# [Goal]
A precise retyping is required of every line from the one containing "Write a Blender" down to the one containing "COL = SC.collection", both included, and of no other line.

# [Excerpted records]
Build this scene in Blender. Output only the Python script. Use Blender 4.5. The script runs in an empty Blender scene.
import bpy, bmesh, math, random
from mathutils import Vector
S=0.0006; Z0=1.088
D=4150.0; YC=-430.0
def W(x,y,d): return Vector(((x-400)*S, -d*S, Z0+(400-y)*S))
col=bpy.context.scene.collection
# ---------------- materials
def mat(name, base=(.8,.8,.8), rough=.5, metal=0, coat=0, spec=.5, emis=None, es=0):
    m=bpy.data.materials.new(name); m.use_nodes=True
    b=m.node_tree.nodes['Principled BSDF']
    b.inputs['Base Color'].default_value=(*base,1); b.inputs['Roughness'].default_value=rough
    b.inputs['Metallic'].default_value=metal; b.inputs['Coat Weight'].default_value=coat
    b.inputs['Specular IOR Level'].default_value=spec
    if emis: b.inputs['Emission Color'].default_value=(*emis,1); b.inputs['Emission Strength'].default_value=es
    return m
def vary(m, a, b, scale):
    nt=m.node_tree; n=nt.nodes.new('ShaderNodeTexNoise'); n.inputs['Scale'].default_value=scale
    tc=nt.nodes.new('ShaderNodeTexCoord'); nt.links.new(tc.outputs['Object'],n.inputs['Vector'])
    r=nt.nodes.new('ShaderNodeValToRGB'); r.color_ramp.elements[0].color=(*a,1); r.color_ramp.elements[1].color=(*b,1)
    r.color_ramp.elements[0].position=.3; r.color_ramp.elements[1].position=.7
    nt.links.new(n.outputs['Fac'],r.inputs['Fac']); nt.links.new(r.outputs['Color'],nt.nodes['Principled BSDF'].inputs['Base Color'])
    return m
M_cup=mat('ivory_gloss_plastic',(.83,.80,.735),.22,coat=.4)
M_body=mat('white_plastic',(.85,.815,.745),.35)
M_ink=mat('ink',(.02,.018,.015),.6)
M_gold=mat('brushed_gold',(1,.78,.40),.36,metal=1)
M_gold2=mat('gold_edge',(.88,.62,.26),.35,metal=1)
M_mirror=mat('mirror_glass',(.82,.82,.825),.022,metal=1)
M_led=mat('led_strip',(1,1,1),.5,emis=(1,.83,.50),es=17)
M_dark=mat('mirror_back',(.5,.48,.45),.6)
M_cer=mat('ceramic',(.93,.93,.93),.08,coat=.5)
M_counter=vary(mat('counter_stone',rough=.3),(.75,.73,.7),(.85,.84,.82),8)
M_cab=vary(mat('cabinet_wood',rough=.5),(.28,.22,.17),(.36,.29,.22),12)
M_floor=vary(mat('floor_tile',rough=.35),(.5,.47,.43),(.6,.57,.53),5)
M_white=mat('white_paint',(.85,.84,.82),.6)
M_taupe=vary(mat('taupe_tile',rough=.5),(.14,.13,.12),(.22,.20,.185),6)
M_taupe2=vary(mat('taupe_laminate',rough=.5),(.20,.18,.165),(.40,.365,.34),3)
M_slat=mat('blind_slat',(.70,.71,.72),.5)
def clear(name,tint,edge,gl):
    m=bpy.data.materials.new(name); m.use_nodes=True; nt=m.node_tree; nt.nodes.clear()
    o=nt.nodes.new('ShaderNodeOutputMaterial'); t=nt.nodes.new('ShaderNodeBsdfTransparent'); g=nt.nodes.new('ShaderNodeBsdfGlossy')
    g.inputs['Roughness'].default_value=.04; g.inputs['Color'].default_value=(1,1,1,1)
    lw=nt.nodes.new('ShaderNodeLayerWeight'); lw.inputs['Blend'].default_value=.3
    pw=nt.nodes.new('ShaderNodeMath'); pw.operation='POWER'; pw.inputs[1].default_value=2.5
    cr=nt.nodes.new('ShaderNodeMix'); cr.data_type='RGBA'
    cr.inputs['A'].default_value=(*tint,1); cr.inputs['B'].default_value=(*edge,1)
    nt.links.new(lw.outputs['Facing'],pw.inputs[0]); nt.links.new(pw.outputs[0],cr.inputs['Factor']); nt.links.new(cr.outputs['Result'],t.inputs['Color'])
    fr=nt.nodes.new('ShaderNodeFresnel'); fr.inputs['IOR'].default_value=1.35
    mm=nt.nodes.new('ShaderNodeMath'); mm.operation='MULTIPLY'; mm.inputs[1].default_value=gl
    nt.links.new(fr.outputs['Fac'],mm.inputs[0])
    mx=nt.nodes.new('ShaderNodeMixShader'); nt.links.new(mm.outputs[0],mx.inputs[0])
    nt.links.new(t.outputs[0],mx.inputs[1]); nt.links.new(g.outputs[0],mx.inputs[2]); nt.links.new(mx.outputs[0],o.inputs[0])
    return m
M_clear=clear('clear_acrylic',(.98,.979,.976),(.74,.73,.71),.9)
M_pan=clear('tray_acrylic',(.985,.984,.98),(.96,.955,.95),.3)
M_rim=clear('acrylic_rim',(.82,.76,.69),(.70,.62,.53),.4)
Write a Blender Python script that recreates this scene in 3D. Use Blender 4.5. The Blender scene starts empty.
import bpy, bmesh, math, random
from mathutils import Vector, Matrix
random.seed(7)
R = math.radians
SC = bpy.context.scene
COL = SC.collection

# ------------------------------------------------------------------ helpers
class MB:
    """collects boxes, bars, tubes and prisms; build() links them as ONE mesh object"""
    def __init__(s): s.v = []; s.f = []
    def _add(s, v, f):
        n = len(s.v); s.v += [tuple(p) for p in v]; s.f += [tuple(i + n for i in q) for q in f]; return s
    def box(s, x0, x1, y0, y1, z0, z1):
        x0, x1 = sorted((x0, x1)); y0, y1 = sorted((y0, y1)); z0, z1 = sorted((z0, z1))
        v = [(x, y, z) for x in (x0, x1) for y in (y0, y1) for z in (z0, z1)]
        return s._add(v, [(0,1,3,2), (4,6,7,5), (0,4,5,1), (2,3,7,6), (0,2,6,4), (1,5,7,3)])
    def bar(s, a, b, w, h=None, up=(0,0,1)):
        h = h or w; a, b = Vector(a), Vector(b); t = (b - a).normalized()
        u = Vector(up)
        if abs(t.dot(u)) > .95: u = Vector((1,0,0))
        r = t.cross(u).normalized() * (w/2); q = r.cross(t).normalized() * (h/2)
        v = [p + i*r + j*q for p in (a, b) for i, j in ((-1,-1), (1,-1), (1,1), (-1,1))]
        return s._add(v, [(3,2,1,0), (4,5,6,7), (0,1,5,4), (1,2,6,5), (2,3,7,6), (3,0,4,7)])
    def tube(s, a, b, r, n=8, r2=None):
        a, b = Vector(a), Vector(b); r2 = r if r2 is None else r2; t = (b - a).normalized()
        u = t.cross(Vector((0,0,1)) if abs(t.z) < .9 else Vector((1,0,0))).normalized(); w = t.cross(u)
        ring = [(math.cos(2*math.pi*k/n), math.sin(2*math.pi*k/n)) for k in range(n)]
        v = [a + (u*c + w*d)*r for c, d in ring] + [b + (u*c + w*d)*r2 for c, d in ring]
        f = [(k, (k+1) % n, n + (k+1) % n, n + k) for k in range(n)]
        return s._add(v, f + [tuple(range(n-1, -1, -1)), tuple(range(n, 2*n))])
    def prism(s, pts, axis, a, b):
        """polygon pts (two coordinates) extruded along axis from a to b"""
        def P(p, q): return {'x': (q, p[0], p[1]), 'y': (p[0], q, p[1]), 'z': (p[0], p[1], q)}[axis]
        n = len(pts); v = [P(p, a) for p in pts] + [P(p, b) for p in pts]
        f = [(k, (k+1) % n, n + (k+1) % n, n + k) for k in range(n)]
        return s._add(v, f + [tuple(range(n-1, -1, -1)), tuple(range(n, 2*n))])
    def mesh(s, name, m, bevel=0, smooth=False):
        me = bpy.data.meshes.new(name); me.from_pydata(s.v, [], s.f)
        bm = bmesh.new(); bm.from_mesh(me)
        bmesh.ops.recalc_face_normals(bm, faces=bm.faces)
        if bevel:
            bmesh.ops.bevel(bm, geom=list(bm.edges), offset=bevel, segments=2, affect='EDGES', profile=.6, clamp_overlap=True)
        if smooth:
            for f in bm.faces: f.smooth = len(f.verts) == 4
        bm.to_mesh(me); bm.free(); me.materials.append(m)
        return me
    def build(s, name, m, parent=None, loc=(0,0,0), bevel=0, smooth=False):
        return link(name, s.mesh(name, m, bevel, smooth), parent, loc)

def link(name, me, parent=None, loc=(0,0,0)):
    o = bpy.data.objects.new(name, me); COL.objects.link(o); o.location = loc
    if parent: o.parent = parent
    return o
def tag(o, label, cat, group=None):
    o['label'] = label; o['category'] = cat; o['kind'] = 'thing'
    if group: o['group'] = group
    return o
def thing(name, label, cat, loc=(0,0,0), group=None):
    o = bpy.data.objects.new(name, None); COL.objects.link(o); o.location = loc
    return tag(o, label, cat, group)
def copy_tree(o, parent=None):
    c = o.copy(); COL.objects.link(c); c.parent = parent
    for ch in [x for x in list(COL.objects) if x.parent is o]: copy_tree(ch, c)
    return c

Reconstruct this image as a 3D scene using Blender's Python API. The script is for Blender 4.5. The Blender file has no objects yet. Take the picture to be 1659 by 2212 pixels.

# [Problem solution]
Write a Blender Python script that recreates this scene in 3D. Use Blender 4.5. The Blender scene starts empty.
import bpy, bmesh, math, random
from mathutils import Vector, Matrix
random.seed(7)
R = math.radians
SC = bpy.context.scene
COL = SC.collection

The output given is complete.